Have you played the excellent Frozen Synapse?  It's worth a look if you like games that feature tense tactical combat.  At the beginning of each round, players assign actions to their units in secret.  Move here, hide behind this wall, and then fire through that window with your shotgun.  Pause for 3 seconds, then sprint across the hallway and chuck a grenade.  Etc.  Once both players have made their decisions, you press "play" and watch the action unfold, like a scene in a John Woo movie.  Sometimes, you make all the right calls - you blow up the right wall, your sniper finds the perfect spot, you "know" exactly where your opponent's units are going to be.

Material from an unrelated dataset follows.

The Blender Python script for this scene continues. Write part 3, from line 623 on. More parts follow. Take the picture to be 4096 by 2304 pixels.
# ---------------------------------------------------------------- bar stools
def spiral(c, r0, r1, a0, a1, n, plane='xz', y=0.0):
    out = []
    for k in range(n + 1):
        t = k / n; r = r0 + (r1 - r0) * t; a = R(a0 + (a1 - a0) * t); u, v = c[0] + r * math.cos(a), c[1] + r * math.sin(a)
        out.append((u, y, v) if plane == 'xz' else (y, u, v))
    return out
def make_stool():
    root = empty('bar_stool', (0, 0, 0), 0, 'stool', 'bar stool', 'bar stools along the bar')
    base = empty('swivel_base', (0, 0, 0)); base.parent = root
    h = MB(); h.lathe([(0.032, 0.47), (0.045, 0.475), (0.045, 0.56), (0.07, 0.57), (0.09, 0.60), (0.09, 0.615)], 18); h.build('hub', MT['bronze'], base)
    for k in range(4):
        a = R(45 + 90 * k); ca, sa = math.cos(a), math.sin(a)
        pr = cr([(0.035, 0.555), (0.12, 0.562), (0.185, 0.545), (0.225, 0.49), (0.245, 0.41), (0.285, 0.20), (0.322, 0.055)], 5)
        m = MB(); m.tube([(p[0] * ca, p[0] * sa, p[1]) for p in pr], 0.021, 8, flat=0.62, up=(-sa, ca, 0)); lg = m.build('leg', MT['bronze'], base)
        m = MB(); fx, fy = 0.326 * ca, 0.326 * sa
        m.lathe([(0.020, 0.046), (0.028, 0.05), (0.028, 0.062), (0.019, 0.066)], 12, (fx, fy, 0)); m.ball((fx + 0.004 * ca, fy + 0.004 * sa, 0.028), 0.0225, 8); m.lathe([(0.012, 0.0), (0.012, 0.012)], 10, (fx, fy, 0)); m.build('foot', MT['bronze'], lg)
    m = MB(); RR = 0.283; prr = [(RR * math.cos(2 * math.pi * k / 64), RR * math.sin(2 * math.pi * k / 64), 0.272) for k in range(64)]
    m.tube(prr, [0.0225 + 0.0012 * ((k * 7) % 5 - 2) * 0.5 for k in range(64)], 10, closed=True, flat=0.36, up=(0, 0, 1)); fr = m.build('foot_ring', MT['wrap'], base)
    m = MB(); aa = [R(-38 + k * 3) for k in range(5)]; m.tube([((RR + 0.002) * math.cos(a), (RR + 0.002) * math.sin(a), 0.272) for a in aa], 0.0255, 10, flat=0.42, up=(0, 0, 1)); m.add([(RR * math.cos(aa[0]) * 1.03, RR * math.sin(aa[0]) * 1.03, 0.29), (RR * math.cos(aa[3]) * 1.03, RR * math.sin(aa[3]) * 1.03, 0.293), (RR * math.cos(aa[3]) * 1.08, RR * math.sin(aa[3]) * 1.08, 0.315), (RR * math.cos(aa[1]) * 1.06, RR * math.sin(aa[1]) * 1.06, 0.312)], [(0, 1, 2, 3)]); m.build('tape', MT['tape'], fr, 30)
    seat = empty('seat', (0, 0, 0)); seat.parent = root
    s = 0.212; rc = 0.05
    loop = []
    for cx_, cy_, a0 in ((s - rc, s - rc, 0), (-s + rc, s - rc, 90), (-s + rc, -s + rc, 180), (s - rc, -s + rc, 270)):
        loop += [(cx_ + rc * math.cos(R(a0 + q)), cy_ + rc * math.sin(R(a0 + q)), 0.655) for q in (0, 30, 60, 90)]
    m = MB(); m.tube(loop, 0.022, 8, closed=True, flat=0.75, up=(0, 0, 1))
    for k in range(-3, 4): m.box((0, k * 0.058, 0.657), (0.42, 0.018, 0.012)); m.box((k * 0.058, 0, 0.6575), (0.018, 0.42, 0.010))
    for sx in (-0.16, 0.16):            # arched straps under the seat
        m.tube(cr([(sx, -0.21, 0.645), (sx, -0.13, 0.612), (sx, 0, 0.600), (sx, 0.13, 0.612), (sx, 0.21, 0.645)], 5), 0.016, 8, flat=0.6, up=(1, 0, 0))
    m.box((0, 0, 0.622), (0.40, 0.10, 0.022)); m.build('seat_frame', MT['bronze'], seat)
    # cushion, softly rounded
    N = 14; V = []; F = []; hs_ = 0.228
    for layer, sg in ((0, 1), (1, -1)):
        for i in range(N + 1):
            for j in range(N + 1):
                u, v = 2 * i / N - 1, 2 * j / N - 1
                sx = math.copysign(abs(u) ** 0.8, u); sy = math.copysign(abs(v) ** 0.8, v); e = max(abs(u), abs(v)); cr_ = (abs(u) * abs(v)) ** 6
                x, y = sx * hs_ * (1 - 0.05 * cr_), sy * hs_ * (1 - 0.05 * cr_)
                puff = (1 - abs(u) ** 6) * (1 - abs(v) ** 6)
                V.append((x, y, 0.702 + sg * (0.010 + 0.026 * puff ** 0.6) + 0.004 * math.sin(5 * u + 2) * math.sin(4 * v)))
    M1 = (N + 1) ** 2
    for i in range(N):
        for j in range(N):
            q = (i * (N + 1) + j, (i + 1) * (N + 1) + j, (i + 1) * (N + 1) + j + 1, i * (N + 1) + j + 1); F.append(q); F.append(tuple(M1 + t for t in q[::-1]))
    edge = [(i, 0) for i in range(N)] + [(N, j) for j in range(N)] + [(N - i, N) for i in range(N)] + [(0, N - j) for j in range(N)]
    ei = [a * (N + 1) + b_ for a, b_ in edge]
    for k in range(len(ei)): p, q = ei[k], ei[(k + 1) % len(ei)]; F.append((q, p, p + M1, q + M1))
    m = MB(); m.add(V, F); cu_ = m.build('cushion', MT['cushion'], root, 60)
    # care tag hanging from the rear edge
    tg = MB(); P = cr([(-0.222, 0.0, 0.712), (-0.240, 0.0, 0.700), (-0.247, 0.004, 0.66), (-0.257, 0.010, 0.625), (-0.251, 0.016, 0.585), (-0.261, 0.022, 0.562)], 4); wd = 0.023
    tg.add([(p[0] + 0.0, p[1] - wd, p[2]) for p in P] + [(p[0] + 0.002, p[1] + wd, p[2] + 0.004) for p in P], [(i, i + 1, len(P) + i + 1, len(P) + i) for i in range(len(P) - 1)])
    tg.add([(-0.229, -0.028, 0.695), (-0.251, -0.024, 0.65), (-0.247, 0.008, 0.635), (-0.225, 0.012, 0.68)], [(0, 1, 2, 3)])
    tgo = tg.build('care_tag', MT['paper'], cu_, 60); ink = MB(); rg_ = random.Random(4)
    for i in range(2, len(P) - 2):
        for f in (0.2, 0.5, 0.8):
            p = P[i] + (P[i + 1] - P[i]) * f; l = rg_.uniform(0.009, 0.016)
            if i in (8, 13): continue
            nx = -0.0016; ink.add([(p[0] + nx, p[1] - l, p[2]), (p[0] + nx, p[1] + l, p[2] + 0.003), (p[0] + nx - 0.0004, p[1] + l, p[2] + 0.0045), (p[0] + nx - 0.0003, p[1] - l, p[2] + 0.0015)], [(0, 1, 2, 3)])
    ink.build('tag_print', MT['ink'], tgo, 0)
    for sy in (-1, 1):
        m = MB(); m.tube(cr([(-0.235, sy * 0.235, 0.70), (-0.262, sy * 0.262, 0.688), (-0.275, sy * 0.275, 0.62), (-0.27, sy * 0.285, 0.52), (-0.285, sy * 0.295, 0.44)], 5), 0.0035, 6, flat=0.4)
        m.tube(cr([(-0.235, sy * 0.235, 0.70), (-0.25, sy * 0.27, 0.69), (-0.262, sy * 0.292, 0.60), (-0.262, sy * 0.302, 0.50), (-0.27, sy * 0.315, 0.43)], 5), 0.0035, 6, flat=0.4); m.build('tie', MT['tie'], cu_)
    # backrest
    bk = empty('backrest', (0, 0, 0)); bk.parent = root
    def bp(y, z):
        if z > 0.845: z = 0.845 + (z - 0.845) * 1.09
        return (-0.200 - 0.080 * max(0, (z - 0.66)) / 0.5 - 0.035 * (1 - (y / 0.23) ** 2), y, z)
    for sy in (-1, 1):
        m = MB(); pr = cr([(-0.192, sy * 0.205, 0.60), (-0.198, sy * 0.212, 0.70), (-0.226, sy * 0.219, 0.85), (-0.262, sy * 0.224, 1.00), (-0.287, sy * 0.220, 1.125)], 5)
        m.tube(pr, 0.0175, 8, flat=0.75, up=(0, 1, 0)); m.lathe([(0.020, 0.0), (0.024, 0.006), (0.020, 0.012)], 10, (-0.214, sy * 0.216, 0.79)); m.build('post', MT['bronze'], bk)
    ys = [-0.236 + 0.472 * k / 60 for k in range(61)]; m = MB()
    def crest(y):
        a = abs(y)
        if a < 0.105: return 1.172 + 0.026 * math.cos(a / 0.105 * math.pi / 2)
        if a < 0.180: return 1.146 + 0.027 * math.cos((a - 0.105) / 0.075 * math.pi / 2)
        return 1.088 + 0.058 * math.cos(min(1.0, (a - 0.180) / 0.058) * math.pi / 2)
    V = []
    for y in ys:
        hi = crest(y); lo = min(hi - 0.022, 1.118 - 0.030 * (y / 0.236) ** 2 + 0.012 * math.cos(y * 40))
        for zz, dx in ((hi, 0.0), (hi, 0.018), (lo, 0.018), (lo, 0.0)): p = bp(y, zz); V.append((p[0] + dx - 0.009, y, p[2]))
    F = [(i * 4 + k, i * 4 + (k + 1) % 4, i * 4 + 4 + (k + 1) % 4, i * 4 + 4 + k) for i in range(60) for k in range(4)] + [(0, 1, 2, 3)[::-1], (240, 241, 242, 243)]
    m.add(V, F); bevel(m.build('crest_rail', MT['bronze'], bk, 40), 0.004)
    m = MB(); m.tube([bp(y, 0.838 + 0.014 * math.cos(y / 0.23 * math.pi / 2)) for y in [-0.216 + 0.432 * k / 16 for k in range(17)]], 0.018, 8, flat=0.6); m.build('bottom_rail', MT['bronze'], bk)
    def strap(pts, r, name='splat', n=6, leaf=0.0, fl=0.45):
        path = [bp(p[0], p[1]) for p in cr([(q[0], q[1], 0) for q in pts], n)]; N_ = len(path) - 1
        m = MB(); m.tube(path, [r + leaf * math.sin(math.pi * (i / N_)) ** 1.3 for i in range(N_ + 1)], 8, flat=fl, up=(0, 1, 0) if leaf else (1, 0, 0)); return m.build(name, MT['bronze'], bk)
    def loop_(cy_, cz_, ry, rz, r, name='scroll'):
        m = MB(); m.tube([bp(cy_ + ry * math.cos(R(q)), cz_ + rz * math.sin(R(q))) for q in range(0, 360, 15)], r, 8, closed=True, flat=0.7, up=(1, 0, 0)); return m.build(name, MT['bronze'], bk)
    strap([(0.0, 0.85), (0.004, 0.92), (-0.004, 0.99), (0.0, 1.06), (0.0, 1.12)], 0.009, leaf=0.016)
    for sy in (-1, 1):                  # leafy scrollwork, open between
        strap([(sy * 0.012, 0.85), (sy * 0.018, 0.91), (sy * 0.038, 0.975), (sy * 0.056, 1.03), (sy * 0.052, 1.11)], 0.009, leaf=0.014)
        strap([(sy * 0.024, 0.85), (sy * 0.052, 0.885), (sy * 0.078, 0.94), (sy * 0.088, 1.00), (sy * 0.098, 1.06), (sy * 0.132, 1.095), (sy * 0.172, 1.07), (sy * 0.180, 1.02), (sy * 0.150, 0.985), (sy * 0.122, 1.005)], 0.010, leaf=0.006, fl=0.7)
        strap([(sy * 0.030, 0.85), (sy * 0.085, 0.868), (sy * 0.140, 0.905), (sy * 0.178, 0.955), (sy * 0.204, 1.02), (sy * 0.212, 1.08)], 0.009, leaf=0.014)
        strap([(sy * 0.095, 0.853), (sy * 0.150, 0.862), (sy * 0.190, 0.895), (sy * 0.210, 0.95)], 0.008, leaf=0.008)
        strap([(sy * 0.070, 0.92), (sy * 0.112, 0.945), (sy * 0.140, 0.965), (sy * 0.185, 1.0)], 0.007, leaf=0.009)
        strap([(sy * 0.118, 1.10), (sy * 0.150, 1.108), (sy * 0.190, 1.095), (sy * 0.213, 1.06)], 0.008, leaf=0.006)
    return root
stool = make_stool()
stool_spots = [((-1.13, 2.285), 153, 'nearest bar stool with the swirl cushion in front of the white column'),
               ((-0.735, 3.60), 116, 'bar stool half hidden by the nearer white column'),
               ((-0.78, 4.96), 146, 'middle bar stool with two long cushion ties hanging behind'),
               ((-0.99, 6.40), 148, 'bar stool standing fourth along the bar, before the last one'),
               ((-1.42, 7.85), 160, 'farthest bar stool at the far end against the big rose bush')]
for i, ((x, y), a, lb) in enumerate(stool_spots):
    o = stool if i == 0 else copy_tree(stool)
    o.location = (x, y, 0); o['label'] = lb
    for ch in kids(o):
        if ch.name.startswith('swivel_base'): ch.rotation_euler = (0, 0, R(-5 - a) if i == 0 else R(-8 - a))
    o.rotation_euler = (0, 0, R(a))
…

Sometimes (more often than not), it's a total fiasco and bloody mess.

Frozen Synapse 

That's what I mean by story-telling, and it's really directly related to pace.  I like games that give you a chance to sit back, watch your decisions influence the world, and imagine a narrative.  The well-respected Combat Mission game series uses this mechanism to great narrative effect, and I suspect there are many other examples more knowledgeable wargamers could cite.

My current boardgame under development, Clockwork Wars, prominently features both hidden troop deployment and simultaneous action selection.  I wanted to design a wargame that had the strategic depth and thematic flavor of a big "Dudes on a Map" game, but played in a quarter of the time.  I also wanted to play a game where good strategy involves figuring out what your opponents' goals are - and then determining how best to disrupt them.  If you like games like Star Wars X-Wing and Frozen Synapse, where much of your turn is spent planning based on what you think your opponents will do, then I suspect you'll love Clockwork Wars.